Die Rekordfahrzeuge verfügten, dem Reglement der FIA entsprechend, über einen 160 Liter fassenden Tank. So konnten die Piloten zwischen den kurzen Stopps jeweils rund 600 Kilometer fahren. Dann mussten die Mechaniker an der Box Kraftstoff nachfüllen. Zweimal pro Auto, nach jeweils gut 17.000 Kilometern, kam zum Tanken und Fahrerwechsel noch ein kleiner Service hinzu. Alle Ersatzteile – mit Ausnahme der Reifen und der Betriebsstoffe – dafür mussten die Fahrzeuge übrigens von Beginn an Bord mitführen. Innerhalb von fünf Minuten wechselten die Mechaniker Motoröl, Ölfilter und Zündkerzen. Dazu stellten sie das Ventilspiel ein. Schon nach etwa 8.500 Kilometern wechselten die Boxenmannschaft die Hinterreifen. Beim „großen“ Service kamen die Vorderreifen dazu.
Dann war das Ziel erreicht – der Mercedes-Benz 190 E 2.3-16 holte den Weltrekord über 50.000 Kilometer nach Stuttgart!

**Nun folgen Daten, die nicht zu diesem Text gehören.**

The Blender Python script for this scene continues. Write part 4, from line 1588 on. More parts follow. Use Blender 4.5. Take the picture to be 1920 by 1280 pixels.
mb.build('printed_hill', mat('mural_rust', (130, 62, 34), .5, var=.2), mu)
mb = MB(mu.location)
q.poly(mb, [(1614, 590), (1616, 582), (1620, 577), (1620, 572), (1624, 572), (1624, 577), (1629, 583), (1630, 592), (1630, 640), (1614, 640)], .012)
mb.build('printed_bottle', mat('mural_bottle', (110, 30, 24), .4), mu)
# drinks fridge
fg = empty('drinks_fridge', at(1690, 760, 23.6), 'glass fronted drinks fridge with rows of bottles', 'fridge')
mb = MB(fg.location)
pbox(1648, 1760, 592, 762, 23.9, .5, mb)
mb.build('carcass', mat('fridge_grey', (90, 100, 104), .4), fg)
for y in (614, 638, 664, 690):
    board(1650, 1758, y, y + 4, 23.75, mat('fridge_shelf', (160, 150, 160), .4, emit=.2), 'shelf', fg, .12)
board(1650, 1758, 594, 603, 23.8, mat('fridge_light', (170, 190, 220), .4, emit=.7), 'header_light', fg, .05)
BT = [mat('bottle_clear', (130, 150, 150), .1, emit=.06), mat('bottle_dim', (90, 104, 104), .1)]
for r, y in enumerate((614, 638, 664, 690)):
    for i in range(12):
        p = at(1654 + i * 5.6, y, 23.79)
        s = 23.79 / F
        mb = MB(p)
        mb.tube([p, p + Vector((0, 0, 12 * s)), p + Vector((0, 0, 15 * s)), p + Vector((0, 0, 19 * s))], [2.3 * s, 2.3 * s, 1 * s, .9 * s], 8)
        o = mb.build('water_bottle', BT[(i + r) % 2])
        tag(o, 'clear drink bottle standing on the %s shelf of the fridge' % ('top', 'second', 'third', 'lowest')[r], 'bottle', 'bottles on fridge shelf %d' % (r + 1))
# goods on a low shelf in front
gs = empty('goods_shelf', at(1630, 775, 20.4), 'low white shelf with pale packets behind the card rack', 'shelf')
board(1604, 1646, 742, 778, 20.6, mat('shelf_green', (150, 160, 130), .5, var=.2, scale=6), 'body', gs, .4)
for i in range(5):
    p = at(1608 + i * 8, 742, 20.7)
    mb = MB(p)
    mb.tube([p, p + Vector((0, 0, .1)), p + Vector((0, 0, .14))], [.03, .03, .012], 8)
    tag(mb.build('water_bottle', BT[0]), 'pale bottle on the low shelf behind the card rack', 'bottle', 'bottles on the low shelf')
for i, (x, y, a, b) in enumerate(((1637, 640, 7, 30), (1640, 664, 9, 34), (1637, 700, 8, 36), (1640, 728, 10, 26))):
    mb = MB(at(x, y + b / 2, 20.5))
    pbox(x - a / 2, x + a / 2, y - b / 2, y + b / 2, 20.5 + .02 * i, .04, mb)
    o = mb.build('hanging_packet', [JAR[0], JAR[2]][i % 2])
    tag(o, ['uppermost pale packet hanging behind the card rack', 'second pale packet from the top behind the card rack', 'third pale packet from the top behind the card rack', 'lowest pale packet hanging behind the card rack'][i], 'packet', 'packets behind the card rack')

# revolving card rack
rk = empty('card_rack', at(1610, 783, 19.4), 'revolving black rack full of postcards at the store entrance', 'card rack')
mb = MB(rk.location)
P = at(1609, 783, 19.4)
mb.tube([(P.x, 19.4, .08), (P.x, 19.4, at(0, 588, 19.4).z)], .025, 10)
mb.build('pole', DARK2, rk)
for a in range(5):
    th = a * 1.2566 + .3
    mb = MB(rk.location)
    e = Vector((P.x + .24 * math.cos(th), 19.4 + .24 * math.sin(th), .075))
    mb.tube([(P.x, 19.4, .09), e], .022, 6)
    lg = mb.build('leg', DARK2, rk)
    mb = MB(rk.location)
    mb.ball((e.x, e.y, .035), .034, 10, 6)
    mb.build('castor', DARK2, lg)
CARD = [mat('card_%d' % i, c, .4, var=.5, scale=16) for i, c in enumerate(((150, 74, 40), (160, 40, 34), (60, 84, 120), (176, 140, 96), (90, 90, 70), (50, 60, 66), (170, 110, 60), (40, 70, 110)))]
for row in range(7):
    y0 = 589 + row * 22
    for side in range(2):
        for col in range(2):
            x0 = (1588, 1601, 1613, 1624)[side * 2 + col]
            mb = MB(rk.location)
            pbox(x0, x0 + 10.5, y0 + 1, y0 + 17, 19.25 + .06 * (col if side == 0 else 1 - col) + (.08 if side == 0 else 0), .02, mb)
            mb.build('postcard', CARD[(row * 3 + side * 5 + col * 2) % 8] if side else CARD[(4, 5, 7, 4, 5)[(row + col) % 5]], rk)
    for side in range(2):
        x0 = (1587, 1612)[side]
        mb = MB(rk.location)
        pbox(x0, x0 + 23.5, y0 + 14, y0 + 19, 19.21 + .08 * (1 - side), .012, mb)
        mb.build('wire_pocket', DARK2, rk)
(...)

Dieser Takt bestimmte fast neun Tage den Rhythmus der drei Mercedes-Benz 190 E 2.3-16, der Fahrer und der Mechaniker. Für die einzige Unterbrechung sorgte, dass an einem der Fahrzeuge der Verteilerfinger brach. Ausgerechnet diesen führten die Fahrzeuge nicht mit. Deshalb kam es zu einem rund drei Stunden langen Stopp, um mit viel Improvisation den Verteilerfinger zu reparieren. Am Ende legte auch dieser 190er die 50.000 Kilometer-Distanz zurück. Mercedes-Benz stellte mit den Rekordfahrten eindrucksvoll die Zuverlässigkeit seines damals neuen Vierventil-Motors unter Beweis. Heute wissen wir, dass die Rekordfahrten nur der Auftakt waren. Denn schon bald sorgten die Baby-Benz in ganz Europa dafür, dass Mercedes-Benz wieder als sportlich galt.
Chris
22. August 2024Obwohl zur Zeit der Rekordfahrt kaum auf der Welt, konnte auch ich mich der Faszination W201 nicht entziehen.
Ohne den genauen Rekordablauf zu kennen, halte ich die realen knapp 250 Km/h für die Serienleistung als zu optimistisch. Ohne KAT 230 Km/h, so zumindest offiziell.
Vielleicht waren die minimalen Eingriffe doch größerer Natur.
Chris W126
Tom Schwede
23. August 2024Wobei die mit dem Lüfter und der Servolenkung schon ganz geschickt zwei Leistungsfresser ausgebaut haben. Das hilft der Leistung, die tatsächlich am Rad ankommt, sicher.